Will this practice translate to the course when they care about a target?  No, because; 1) the very act of aiming and aligning is a skill that must be developed; and 2) the act of making a swing relative to that alignment is also a skill that must be developed.  Results on the course are almost always worse than on the range because now it actually matters, and we haven’t really developed those skills that we rely on in which you actually aim with any meaning.  When we replicate playing situations during practice, we become more comfortable in the real situation because toward the target gives confidence the same will occur on the course.  Your practice actually becomes game situation practice, as opposed to just banging balls “out there somewhere”. 

On the course, the target (along with the lie) will determine so much of every shot – your club selection, your alignment, how you set up.  As a player increases their skill level, more determinations are added based on the selected target – your trajectory, the shape of the ball flight, and the spin rate.  It is simple a waste of time and energy on the range to practice without a particular target in mind for each swing. Shots on the range should be judged by the same criteria as they are on the course, by factual accuracy, not a general impression. Over time, you learn to make those adjustments easier when it counts – on the course – because it’s been practiced on the range. 
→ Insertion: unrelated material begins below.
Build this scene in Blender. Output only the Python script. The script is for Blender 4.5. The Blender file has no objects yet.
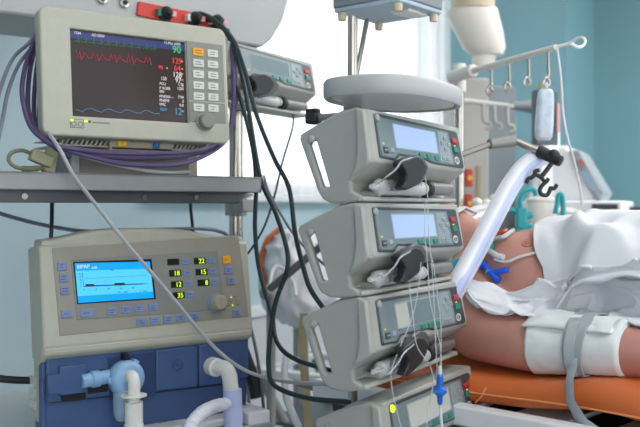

I realize that many people just want to warm up and get a few cuts in up before a round.  That is important – but it is also important to see where and how you are swinging by being able to judge distance and direction relative to a chosen target, take a few extra seconds to practice your alignment and your ability to hit shots to where you are actually aiming.  Then you are not just warming up, but actually practicing golf.  The time spent practicing this on the range - where it doesn’t count - will produce better results on the course - where it actually does count.